Entries:
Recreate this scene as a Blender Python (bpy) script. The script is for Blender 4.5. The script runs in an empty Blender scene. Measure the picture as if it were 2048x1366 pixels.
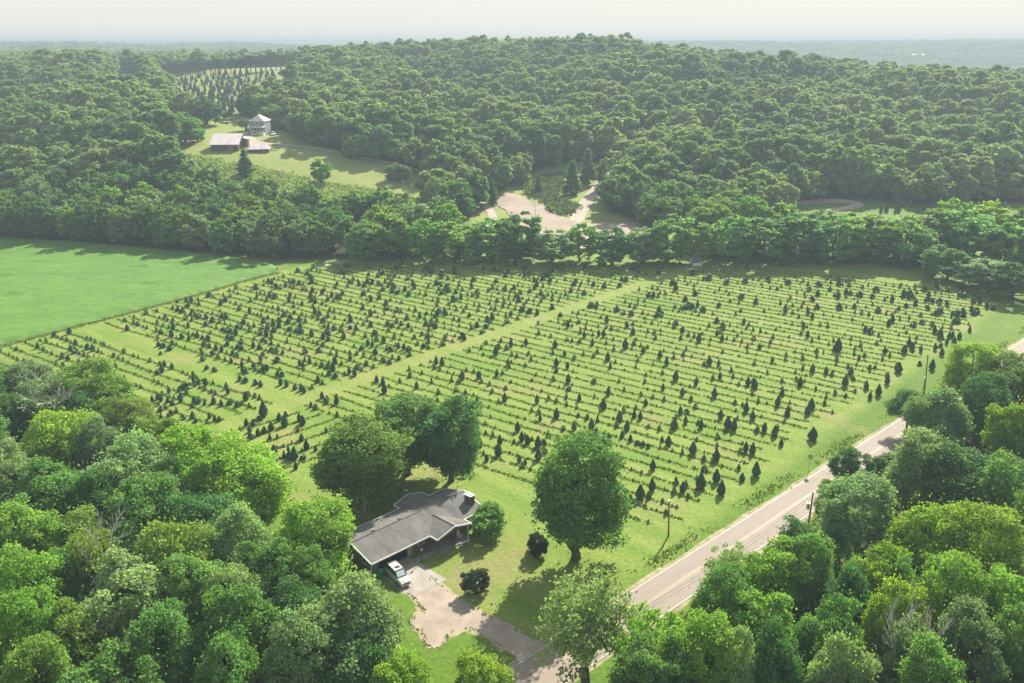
import bpy, bmesh, math, random
import numpy as np
from mathutils import Vector, Matrix
SC = bpy.context.scene
COL = SC.collection
rad = math.radians
random.seed(5)
RNG = np.random.default_rng(11)

# ------------------------------------------------------------------ camera, sky, sun, exposure
CAMH = 68.0
FPX = 1800.0
PITCH = math.atan(598.0 / FPX)
cam_d = bpy.data.cameras.new('camera')
cam = bpy.data.objects.new('camera', cam_d)
COL.objects.link(cam)
SC.camera = cam
cam.location = (0, 0, CAMH)
cam.rotation_euler = (rad(90) - PITCH, 0, 0)
cam_d.sensor_width = 36.0
cam_d.lens = 36.0 * FPX / 2048.0
cam_d.clip_start = 1.0
cam_d.clip_end = 30000.0
SUN_AZ = rad(23.5)      # from +Y towards +X
SUN_EL = rad(35.0)
SC.view_settings.view_transform = 'Standard'
SC.view_settings.look = 'None'
SC.view_settings.gamma = 1.0
SC.view_settings.exposure = 1.15
SC.cycles.volume_bounces = 0
SC.cycles.max_bounces = 6
SC.cycles.diffuse_bounces = 3
SC.cycles.transmission_bounces = 4
SC.cycles.transparent_max_bounces = 6
W = bpy.data.worlds.new('World')
SC.world = W
W.use_nodes = True
nt = W.node_tree
bg = nt.nodes['Background']
sky = nt.nodes.new('ShaderNodeTexSky')
sky.sky_type = 'NISHITA'
sky.sun_disc = False
sky.sun_elevation = SUN_EL
sky.sun_rotation = SUN_AZ
sky.air_density = 1.0
sky.dust_density = 2.5
sky.ozone_density = 1.0
sky.altitude = 200
hs = nt.nodes.new('ShaderNodeHueSaturation')
hs.inputs['Saturation'].default_value = 0.95
nt.links.new(sky.outputs[0], hs.inputs['Color'])
veil = nt.nodes.new('ShaderNodeMix')      # thin high summer cloud over the whole sky
veil.data_type = 'RGBA'
tcw = nt.nodes.new('ShaderNodeTexCoord'); sxw = nt.nodes.new('ShaderNodeSeparateXYZ'); mrw = nt.nodes.new('ShaderNodeMapRange')
nt.links.new(tcw.outputs['Generated'], sxw.inputs[0]); nt.links.new(sxw.outputs[2], mrw.inputs[0])
mrw.inputs[1].default_value = 0.08; mrw.inputs[2].default_value = 0.55; mrw.inputs[3].default_value = 0.97; mrw.inputs[4].default_value = 0.25
nt.links.new(mrw.outputs[0], veil.inputs[0])
veil.inputs[7].default_value = (4.75, 4.62, 4.35, 1)
nt.links.new(hs.outputs[0], veil.inputs[6])
nt.links.new(veil.outputs[2], bg.inputs['Color'])
bg.inputs['Strength'].default_value = 0.088
sl = bpy.data.lights.new('sun', 'SUN')
sl.energy = 4.9
sl.angle = rad(0.6)
sl.color = (1.0, 0.94, 0.82)
so = bpy.data.objects.new('sun', sl)
COL.objects.link(so)
sd = Vector((math.sin(SUN_AZ) * math.cos(SUN_EL), math.cos(SUN_AZ) * math.cos(SUN_EL), math.sin(SUN_EL)))
so.rotation_euler = sd.to_track_quat('Z', 'Y').to_euler()
so.location = (60, 150, 120)

# ------------------------------------------------------------------ pixel -> ground helpers (survey of the photo)
_c, _s = math.cos(PITCH), math.sin(PITCH)

def ray(px, py):
    a = (px - 1024) / FPX
    b = (py - 683) / FPX
    return a, _c - b * _s, -_s - b * _c

def G(px, py, z=0.0):
    dx, dy, dz = ray(px, py)
    t = (CAMH - z) / -dz
    return np.array([dx * t, dy * t])

def proj(x, y, z):
    d = y * _c - (z - CAMH) * _s
    v = -(y * _s + (z - CAMH) * _c)
    return 1024 + FPX * x / d, 683 + FPX * v / d, d

def height_at(px, yb, yt, P):
    b = (yt - 683) / FPX
    return CAMH + P[1] / (_c - b * _s) * (-_s - b * _c)

def smooth(t):
    t = np.clip(t, 0, 1)
    return t * t * (3 - 2 * t)

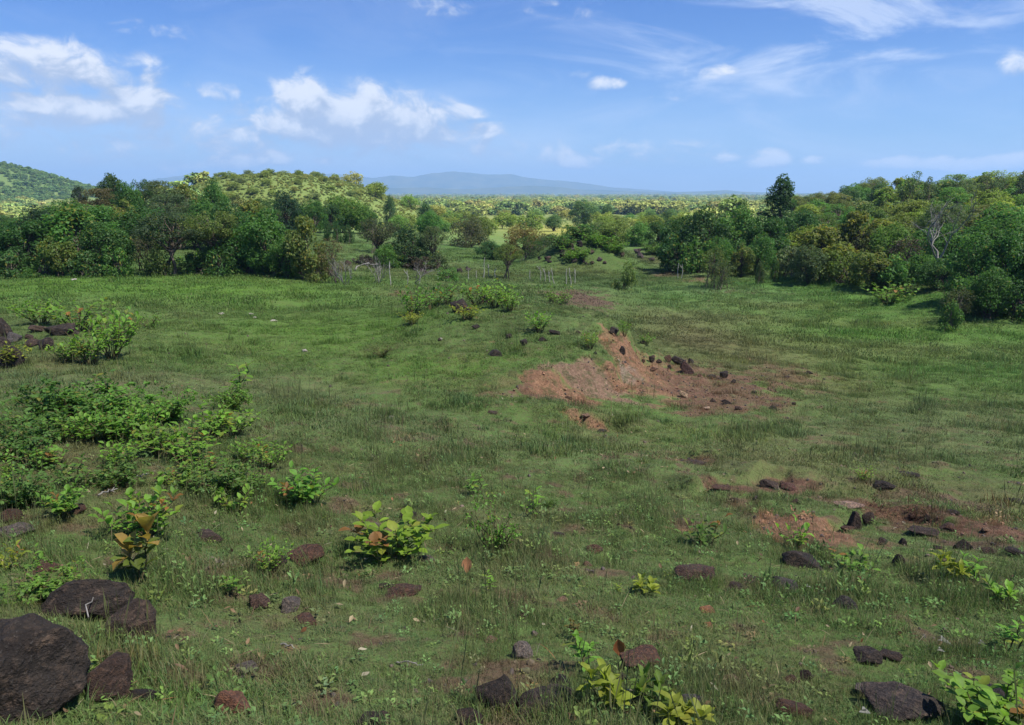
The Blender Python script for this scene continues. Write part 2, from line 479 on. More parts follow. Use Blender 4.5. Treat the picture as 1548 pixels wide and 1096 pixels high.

Directions: Copy the listing over exactly, skipping the pictures it holds.

Solution to this task:
Recreate this scene as a Blender Python (bpy) script. The script is for Blender 4.5. The script runs in an empty Blender scene. Measure the picture as if it were 2048x1366 pixels.
import bpy, bmesh, math, random
import numpy as np
from mathutils import Vector, Matrix
SC = bpy.context.scene
COL = SC.collection
rad = math.radians
random.seed(5)
RNG = np.random.default_rng(11)

# ------------------------------------------------------------------ camera, sky, sun, exposure
CAMH = 68.0
FPX = 1800.0
PITCH = math.atan(598.0 / FPX)
cam_d = bpy.data.cameras.new('camera')
cam = bpy.data.objects.new('camera', cam_d)
COL.objects.link(cam)
SC.camera = cam
cam.location = (0, 0, CAMH)
cam.rotation_euler = (rad(90) - PITCH, 0, 0)
cam_d.sensor_width = 36.0
cam_d.lens = 36.0 * FPX / 2048.0
cam_d.clip_start = 1.0
cam_d.clip_end = 30000.0
SUN_AZ = rad(23.5)      # from +Y towards +X
SUN_EL = rad(35.0)
SC.view_settings.view_transform = 'Standard'
SC.view_settings.look = 'None'
SC.view_settings.gamma = 1.0
SC.view_settings.exposure = 1.15
SC.cycles.volume_bounces = 0
SC.cycles.max_bounces = 6
SC.cycles.diffuse_bounces = 3
SC.cycles.transmission_bounces = 4
SC.cycles.transparent_max_bounces = 6
W = bpy.data.worlds.new('World')
SC.world = W
W.use_nodes = True
nt = W.node_tree
bg = nt.nodes['Background']
sky = nt.nodes.new('ShaderNodeTexSky')
sky.sky_type = 'NISHITA'
sky.sun_disc = False
sky.sun_elevation = SUN_EL
sky.sun_rotation = SUN_AZ
sky.air_density = 1.0
sky.dust_density = 2.5
sky.ozone_density = 1.0
sky.altitude = 200
hs = nt.nodes.new('ShaderNodeHueSaturation')
hs.inputs['Saturation'].default_value = 0.95
nt.links.new(sky.outputs[0], hs.inputs['Color'])
veil = nt.nodes.new('ShaderNodeMix')      # thin high summer cloud over the whole sky
veil.data_type = 'RGBA'
tcw = nt.nodes.new('ShaderNodeTexCoord'); sxw = nt.nodes.new('ShaderNodeSeparateXYZ'); mrw = nt.nodes.new('ShaderNodeMapRange')
nt.links.new(tcw.outputs['Generated'], sxw.inputs[0]); nt.links.new(sxw.outputs[2], mrw.inputs[0])
mrw.inputs[1].default_value = 0.08; mrw.inputs[2].default_value = 0.55; mrw.inputs[3].default_value = 0.97; mrw.inputs[4].default_value = 0.25
nt.links.new(mrw.outputs[0], veil.inputs[0])
veil.inputs[7].default_value = (4.75, 4.62, 4.35, 1)
nt.links.new(hs.outputs[0], veil.inputs[6])
nt.links.new(veil.outputs[2], bg.inputs['Color'])
bg.inputs['Strength'].default_value = 0.088
sl = bpy.data.lights.new('sun', 'SUN')
sl.energy = 4.9
sl.angle = rad(0.6)
sl.color = (1.0, 0.94, 0.82)
so = bpy.data.objects.new('sun', sl)
COL.objects.link(so)
sd = Vector((math.sin(SUN_AZ) * math.cos(SUN_EL), math.cos(SUN_AZ) * math.cos(SUN_EL), math.sin(SUN_EL)))
so.rotation_euler = sd.to_track_quat('Z', 'Y').to_euler()
so.location = (60, 150, 120)

# ------------------------------------------------------------------ pixel -> ground helpers (survey of the photo)
_c, _s = math.cos(PITCH), math.sin(PITCH)

def ray(px, py):
    a = (px - 1024) / FPX
    b = (py - 683) / FPX
    return a, _c - b * _s, -_s - b * _c

def G(px, py, z=0.0):
    dx, dy, dz = ray(px, py)
    t = (CAMH - z) / -dz
    return np.array([dx * t, dy * t])

def proj(x, y, z):
    d = y * _c - (z - CAMH) * _s
    v = -(y * _s + (z - CAMH) * _c)
    return 1024 + FPX * x / d, 683 + FPX * v / d, d

def height_at(px, yb, yt, P):
    b = (yt - 683) / FPX
    return CAMH + P[1] / (_c - b * _s) * (-_s - b * _c)

def smooth(t):
    t = np.clip(t, 0, 1)
    return t * t * (3 - 2 * t)

The Blender Python script for this scene continues. Write part 2, from line 479 on. More parts follow. Use Blender 4.5. Treat the picture as 1548 pixels wide and 1096 pixels high.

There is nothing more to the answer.